===== TASK DATA

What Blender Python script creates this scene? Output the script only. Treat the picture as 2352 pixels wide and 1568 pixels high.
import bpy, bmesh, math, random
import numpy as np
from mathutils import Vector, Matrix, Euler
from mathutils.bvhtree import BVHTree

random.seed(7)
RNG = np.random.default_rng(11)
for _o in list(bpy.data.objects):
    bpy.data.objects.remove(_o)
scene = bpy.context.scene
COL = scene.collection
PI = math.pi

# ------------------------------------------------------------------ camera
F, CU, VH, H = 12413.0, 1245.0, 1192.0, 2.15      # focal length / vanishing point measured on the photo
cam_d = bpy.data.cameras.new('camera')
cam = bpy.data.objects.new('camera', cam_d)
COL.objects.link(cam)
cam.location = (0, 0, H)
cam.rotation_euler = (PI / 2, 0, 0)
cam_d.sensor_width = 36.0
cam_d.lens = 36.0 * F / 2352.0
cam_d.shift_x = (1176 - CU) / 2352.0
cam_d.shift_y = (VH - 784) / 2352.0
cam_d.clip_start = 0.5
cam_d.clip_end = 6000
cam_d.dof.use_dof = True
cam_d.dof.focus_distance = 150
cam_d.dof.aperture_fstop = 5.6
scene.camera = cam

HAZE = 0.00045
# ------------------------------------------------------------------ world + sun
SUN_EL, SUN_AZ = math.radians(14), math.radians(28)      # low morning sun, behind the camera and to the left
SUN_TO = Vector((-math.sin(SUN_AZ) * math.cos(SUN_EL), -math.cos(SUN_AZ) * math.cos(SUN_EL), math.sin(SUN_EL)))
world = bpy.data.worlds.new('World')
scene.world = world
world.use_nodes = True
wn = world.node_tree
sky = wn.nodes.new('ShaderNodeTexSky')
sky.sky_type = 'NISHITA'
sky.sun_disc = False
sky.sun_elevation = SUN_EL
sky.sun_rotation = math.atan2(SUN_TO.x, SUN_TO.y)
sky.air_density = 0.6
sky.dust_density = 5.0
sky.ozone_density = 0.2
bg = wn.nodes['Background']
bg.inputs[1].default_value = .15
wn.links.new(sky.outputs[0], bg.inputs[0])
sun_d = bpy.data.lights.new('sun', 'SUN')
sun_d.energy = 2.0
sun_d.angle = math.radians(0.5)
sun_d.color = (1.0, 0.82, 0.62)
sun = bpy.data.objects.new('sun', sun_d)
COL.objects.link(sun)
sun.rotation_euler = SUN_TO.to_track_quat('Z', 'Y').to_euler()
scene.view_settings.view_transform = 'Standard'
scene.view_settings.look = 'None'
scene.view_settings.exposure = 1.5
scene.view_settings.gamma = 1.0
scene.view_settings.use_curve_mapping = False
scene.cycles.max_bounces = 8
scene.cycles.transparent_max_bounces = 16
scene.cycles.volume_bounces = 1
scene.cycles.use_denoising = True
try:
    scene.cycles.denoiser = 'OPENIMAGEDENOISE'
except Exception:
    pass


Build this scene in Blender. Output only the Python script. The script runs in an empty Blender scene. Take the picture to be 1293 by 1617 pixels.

==========

__TASK REQUIREMENTS__. Would you reproduce all the entries exactly?

__SOLVED PROBLEM__.
What Blender Python script creates this scene? Output the script only. Treat the picture as 2352 pixels wide and 1568 pixels high.
import bpy, bmesh, math, random
import numpy as np
from mathutils import Vector, Matrix, Euler
from mathutils.bvhtree import BVHTree

random.seed(7)
RNG = np.random.default_rng(11)
for _o in list(bpy.data.objects):
    bpy.data.objects.remove(_o)
scene = bpy.context.scene
COL = scene.collection
PI = math.pi

# ------------------------------------------------------------------ camera
F, CU, VH, H = 12413.0, 1245.0, 1192.0, 2.15      # focal length / vanishing point measured on the photo
cam_d = bpy.data.cameras.new('camera')
cam = bpy.data.objects.new('camera', cam_d)
COL.objects.link(cam)
cam.location = (0, 0, H)
cam.rotation_euler = (PI / 2, 0, 0)
cam_d.sensor_width = 36.0
cam_d.lens = 36.0 * F / 2352.0
cam_d.shift_x = (1176 - CU) / 2352.0
cam_d.shift_y = (VH - 784) / 2352.0
cam_d.clip_start = 0.5
cam_d.clip_end = 6000
cam_d.dof.use_dof = True
cam_d.dof.focus_distance = 150
cam_d.dof.aperture_fstop = 5.6
scene.camera = cam

HAZE = 0.00045
# ------------------------------------------------------------------ world + sun
SUN_EL, SUN_AZ = math.radians(14), math.radians(28)      # low morning sun, behind the camera and to the left
SUN_TO = Vector((-math.sin(SUN_AZ) * math.cos(SUN_EL), -math.cos(SUN_AZ) * math.cos(SUN_EL), math.sin(SUN_EL)))
world = bpy.data.worlds.new('World')
scene.world = world
world.use_nodes = True
wn = world.node_tree
sky = wn.nodes.new('ShaderNodeTexSky')
sky.sky_type = 'NISHITA'
sky.sun_disc = False
sky.sun_elevation = SUN_EL
sky.sun_rotation = math.atan2(SUN_TO.x, SUN_TO.y)
sky.air_density = 0.6
sky.dust_density = 5.0
sky.ozone_density = 0.2
bg = wn.nodes['Background']
bg.inputs[1].default_value = .15
wn.links.new(sky.outputs[0], bg.inputs[0])
sun_d = bpy.data.lights.new('sun', 'SUN')
sun_d.energy = 2.0
sun_d.angle = math.radians(0.5)
sun_d.color = (1.0, 0.82, 0.62)
sun = bpy.data.objects.new('sun', sun_d)
COL.objects.link(sun)
sun.rotation_euler = SUN_TO.to_track_quat('Z', 'Y').to_euler()
scene.view_settings.view_transform = 'Standard'
scene.view_settings.look = 'None'
scene.view_settings.exposure = 1.5
scene.view_settings.gamma = 1.0
scene.view_settings.use_curve_mapping = False
scene.cycles.max_bounces = 8
scene.cycles.transparent_max_bounces = 16
scene.cycles.volume_bounces = 1
scene.cycles.use_denoising = True
try:
    scene.cycles.denoiser = 'OPENIMAGEDENOISE'
except Exception:
    pass


Build this scene in Blender. Output only the Python script. The script runs in an empty Blender scene. Take the picture to be 1293 by 1617 pixels.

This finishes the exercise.